ENTRIES:
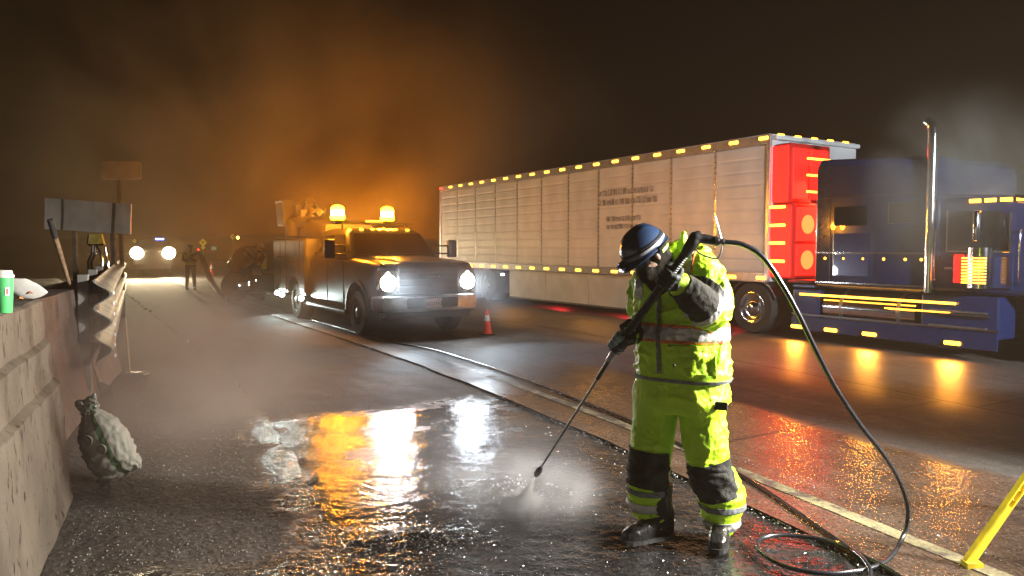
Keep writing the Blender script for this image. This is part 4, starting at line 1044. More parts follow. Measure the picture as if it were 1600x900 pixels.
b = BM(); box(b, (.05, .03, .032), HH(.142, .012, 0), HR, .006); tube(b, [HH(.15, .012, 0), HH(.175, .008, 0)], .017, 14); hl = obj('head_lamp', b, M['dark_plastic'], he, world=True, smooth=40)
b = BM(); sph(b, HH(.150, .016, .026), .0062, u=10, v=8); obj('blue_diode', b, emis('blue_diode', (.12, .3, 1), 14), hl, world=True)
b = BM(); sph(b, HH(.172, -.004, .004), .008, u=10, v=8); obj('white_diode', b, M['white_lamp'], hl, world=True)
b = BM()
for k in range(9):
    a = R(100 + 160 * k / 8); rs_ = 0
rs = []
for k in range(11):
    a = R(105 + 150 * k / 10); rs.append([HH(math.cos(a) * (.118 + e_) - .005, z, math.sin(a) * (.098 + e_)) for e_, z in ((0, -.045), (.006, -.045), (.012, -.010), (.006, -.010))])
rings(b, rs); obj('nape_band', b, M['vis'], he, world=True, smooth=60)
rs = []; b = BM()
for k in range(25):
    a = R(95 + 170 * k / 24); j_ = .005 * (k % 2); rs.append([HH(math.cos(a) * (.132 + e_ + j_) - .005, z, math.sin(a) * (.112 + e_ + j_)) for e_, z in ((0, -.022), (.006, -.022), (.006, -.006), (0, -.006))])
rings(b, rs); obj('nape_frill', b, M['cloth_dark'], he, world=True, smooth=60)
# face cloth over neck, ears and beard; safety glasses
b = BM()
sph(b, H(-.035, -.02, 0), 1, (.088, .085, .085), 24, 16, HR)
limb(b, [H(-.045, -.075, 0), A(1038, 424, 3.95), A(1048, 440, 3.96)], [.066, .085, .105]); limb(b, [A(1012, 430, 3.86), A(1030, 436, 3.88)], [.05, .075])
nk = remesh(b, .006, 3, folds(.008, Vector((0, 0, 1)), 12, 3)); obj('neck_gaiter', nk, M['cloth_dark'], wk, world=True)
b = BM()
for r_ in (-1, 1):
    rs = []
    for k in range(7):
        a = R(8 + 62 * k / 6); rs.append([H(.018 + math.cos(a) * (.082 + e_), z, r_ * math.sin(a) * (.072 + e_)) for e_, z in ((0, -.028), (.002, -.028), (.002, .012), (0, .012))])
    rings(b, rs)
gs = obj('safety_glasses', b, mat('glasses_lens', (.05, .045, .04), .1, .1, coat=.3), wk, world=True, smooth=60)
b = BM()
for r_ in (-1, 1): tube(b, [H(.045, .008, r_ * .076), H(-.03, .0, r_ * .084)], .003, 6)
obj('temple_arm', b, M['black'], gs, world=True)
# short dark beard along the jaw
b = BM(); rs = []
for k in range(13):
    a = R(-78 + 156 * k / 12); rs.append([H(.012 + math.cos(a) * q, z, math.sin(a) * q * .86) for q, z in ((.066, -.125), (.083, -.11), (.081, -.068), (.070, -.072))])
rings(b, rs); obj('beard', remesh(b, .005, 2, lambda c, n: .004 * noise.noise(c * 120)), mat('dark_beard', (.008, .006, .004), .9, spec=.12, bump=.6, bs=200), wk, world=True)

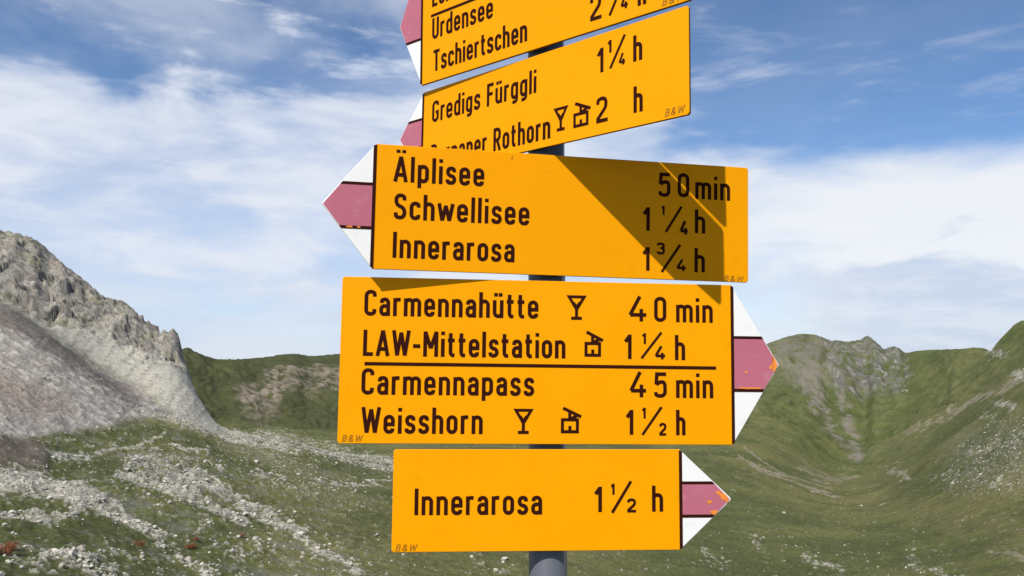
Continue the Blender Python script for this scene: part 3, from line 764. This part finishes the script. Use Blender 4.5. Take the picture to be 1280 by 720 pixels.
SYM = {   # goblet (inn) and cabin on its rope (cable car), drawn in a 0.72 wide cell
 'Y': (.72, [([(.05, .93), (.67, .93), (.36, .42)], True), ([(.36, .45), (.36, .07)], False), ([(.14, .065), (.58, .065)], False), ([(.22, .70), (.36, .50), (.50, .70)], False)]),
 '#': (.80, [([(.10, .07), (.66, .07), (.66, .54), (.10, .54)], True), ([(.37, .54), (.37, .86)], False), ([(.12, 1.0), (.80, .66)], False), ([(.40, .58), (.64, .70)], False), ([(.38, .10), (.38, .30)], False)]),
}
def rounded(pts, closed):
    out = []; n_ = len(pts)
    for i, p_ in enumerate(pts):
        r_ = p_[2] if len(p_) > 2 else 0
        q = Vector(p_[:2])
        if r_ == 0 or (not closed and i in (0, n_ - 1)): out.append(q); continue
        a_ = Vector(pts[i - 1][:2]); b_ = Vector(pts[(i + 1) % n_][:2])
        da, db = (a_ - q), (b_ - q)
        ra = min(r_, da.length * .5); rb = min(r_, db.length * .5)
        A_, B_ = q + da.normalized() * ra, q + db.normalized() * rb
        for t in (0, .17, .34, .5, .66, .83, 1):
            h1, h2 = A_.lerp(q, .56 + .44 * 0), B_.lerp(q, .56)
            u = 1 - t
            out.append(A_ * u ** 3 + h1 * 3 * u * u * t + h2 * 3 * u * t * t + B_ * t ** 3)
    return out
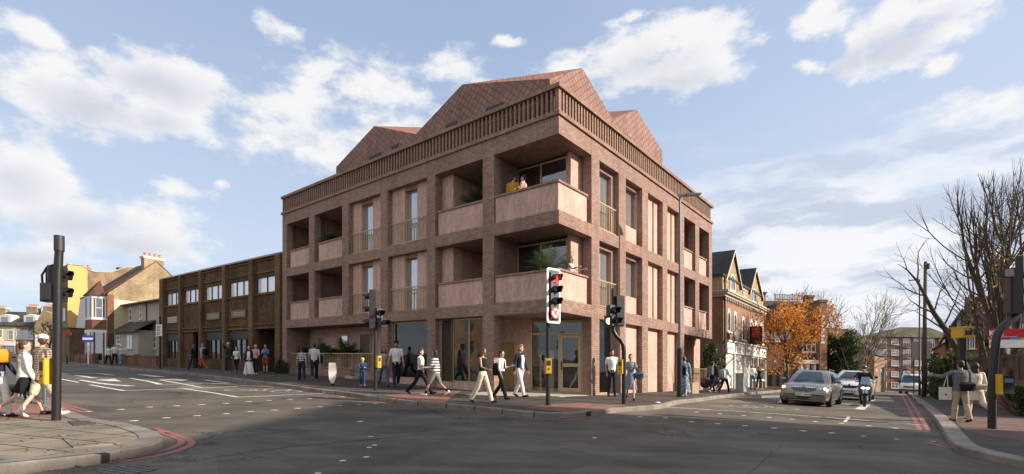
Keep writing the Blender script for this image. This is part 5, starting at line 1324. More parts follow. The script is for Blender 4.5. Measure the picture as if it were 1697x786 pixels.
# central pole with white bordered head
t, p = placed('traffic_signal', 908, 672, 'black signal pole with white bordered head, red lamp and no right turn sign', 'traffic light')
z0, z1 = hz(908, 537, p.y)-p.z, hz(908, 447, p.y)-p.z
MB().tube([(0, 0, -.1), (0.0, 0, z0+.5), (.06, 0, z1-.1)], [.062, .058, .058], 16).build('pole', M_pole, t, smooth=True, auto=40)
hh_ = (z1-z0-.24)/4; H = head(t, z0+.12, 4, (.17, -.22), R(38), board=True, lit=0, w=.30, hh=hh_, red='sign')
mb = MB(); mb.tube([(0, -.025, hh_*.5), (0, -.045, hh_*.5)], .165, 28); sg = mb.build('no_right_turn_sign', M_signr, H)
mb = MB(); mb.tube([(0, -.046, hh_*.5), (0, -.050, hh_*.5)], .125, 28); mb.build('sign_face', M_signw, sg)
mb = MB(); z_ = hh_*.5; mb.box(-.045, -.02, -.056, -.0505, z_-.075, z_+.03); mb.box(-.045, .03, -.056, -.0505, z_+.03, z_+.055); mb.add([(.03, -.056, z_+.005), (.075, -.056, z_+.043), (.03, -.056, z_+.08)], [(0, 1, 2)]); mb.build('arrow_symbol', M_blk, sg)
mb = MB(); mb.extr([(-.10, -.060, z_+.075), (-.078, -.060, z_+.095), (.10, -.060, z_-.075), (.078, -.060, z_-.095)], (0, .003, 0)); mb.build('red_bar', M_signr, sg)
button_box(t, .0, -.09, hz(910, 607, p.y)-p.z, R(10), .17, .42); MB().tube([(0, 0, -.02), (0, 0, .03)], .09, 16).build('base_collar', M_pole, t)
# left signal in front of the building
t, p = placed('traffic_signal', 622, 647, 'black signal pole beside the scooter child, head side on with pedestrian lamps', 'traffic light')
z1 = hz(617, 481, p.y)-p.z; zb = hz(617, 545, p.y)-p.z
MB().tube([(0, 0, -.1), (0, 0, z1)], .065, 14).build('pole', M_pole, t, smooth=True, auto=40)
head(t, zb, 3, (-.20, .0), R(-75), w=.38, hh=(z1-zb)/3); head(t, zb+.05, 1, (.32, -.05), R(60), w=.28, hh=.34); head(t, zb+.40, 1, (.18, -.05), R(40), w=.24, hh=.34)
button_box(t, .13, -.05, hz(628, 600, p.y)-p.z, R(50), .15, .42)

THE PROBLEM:
Write the records out again in full, exactly, and skip every picture.

SOLUTION FOR THIS EXERCISE:
Keep writing the Blender script for this image. This is part 4, starting at line 1044. More parts follow. Measure the picture as if it were 1600x900 pixels.
b = BM(); box(b, (.05, .03, .032), HH(.142, .012, 0), HR, .006); tube(b, [HH(.15, .012, 0), HH(.175, .008, 0)], .017, 14); hl = obj('head_lamp', b, M['dark_plastic'], he, world=True, smooth=40)
b = BM(); sph(b, HH(.150, .016, .026), .0062, u=10, v=8); obj('blue_diode', b, emis('blue_diode', (.12, .3, 1), 14), hl, world=True)
b = BM(); sph(b, HH(.172, -.004, .004), .008, u=10, v=8); obj('white_diode', b, M['white_lamp'], hl, world=True)
b = BM()
for k in range(9):
    a = R(100 + 160 * k / 8); rs_ = 0
rs = []
for k in range(11):
    a = R(105 + 150 * k / 10); rs.append([HH(math.cos(a) * (.118 + e_) - .005, z, math.sin(a) * (.098 + e_)) for e_, z in ((0, -.045), (.006, -.045), (.012, -.010), (.006, -.010))])
rings(b, rs); obj('nape_band', b, M['vis'], he, world=True, smooth=60)
rs = []; b = BM()
for k in range(25):
    a = R(95 + 170 * k / 24); j_ = .005 * (k % 2); rs.append([HH(math.cos(a) * (.132 + e_ + j_) - .005, z, math.sin(a) * (.112 + e_ + j_)) for e_, z in ((0, -.022), (.006, -.022), (.006, -.006), (0, -.006))])
rings(b, rs); obj('nape_frill', b, M['cloth_dark'], he, world=True, smooth=60)
# face cloth over neck, ears and beard; safety glasses
b = BM()
sph(b, H(-.035, -.02, 0), 1, (.088, .085, .085), 24, 16, HR)
limb(b, [H(-.045, -.075, 0), A(1038, 424, 3.95), A(1048, 440, 3.96)], [.066, .085, .105]); limb(b, [A(1012, 430, 3.86), A(1030, 436, 3.88)], [.05, .075])
nk = remesh(b, .006, 3, folds(.008, Vector((0, 0, 1)), 12, 3)); obj('neck_gaiter', nk, M['cloth_dark'], wk, world=True)
b = BM()
for r_ in (-1, 1):
    rs = []
    for k in range(7):
        a = R(8 + 62 * k / 6); rs.append([H(.018 + math.cos(a) * (.082 + e_), z, r_ * math.sin(a) * (.072 + e_)) for e_, z in ((0, -.028), (.002, -.028), (.002, .012), (0, .012))])
    rings(b, rs)
gs = obj('safety_glasses', b, mat('glasses_lens', (.05, .045, .04), .1, .1, coat=.3), wk, world=True, smooth=60)
b = BM()
for r_ in (-1, 1): tube(b, [H(.045, .008, r_ * .076), H(-.03, .0, r_ * .084)], .003, 6)
obj('temple_arm', b, M['black'], gs, world=True)
# short dark beard along the jaw
b = BM(); rs = []
for k in range(13):
    a = R(-78 + 156 * k / 12); rs.append([H(.012 + math.cos(a) * q, z, math.sin(a) * q * .86) for q, z in ((.066, -.125), (.083, -.11), (.081, -.068), (.070, -.072))])
rings(b, rs); obj('beard', remesh(b, .005, 2, lambda c, n: .004 * noise.noise(c * 120)), mat('dark_beard', (.008, .006, .004), .9, spec=.12, bump=.6, bs=200), wk, world=True)

Continue the Blender Python script for this scene: part 3, from line 764. This part finishes the script. Use Blender 4.5. Take the picture to be 1280 by 720 pixels.
SYM = {   # goblet (inn) and cabin on its rope (cable car), drawn in a 0.72 wide cell
 'Y': (.72, [([(.05, .93), (.67, .93), (.36, .42)], True), ([(.36, .45), (.36, .07)], False), ([(.14, .065), (.58, .065)], False), ([(.22, .70), (.36, .50), (.50, .70)], False)]),
 '#': (.80, [([(.10, .07), (.66, .07), (.66, .54), (.10, .54)], True), ([(.37, .54), (.37, .86)], False), ([(.12, 1.0), (.80, .66)], False), ([(.40, .58), (.64, .70)], False), ([(.38, .10), (.38, .30)], False)]),
}
def rounded(pts, closed):
    out = []; n_ = len(pts)
    for i, p_ in enumerate(pts):
        r_ = p_[2] if len(p_) > 2 else 0
        q = Vector(p_[:2])
        if r_ == 0 or (not closed and i in (0, n_ - 1)): out.append(q); continue
        a_ = Vector(pts[i - 1][:2]); b_ = Vector(pts[(i + 1) % n_][:2])
        da, db = (a_ - q), (b_ - q)
        ra = min(r_, da.length * .5); rb = min(r_, db.length * .5)
        A_, B_ = q + da.normalized() * ra, q + db.normalized() * rb
        for t in (0, .17, .34, .5, .66, .83, 1):
            h1, h2 = A_.lerp(q, .56 + .44 * 0), B_.lerp(q, .56)
            u = 1 - t
            out.append(A_ * u ** 3 + h1 * 3 * u * u * t + h2 * 3 * u * t * t + B_ * t ** 3)
    return out
Keep writing the Blender script for this image. This is part 5, starting at line 1324. More parts follow. The script is for Blender 4.5. Measure the picture as if it were 1697x786 pixels.
# central pole with white bordered head
t, p = placed('traffic_signal', 908, 672, 'black signal pole with white bordered head, red lamp and no right turn sign', 'traffic light')
z0, z1 = hz(908, 537, p.y)-p.z, hz(908, 447, p.y)-p.z
MB().tube([(0, 0, -.1), (0.0, 0, z0+.5), (.06, 0, z1-.1)], [.062, .058, .058], 16).build('pole', M_pole, t, smooth=True, auto=40)
hh_ = (z1-z0-.24)/4; H = head(t, z0+.12, 4, (.17, -.22), R(38), board=True, lit=0, w=.30, hh=hh_, red='sign')
mb = MB(); mb.tube([(0, -.025, hh_*.5), (0, -.045, hh_*.5)], .165, 28); sg = mb.build('no_right_turn_sign', M_signr, H)
mb = MB(); mb.tube([(0, -.046, hh_*.5), (0, -.050, hh_*.5)], .125, 28); mb.build('sign_face', M_signw, sg)
mb = MB(); z_ = hh_*.5; mb.box(-.045, -.02, -.056, -.0505, z_-.075, z_+.03); mb.box(-.045, .03, -.056, -.0505, z_+.03, z_+.055); mb.add([(.03, -.056, z_+.005), (.075, -.056, z_+.043), (.03, -.056, z_+.08)], [(0, 1, 2)]); mb.build('arrow_symbol', M_blk, sg)
mb = MB(); mb.extr([(-.10, -.060, z_+.075), (-.078, -.060, z_+.095), (.10, -.060, z_-.075), (.078, -.060, z_-.095)], (0, .003, 0)); mb.build('red_bar', M_signr, sg)
button_box(t, .0, -.09, hz(910, 607, p.y)-p.z, R(10), .17, .42); MB().tube([(0, 0, -.02), (0, 0, .03)], .09, 16).build('base_collar', M_pole, t)
# left signal in front of the building
t, p = placed('traffic_signal', 622, 647, 'black signal pole beside the scooter child, head side on with pedestrian lamps', 'traffic light')
z1 = hz(617, 481, p.y)-p.z; zb = hz(617, 545, p.y)-p.z
MB().tube([(0, 0, -.1), (0, 0, z1)], .065, 14).build('pole', M_pole, t, smooth=True, auto=40)
head(t, zb, 3, (-.20, .0), R(-75), w=.38, hh=(z1-zb)/3); head(t, zb+.05, 1, (.32, -.05), R(60), w=.28, hh=.34); head(t, zb+.40, 1, (.18, -.05), R(40), w=.24, hh=.34)
button_box(t, .13, -.05, hz(628, 600, p.y)-p.z, R(50), .15, .42)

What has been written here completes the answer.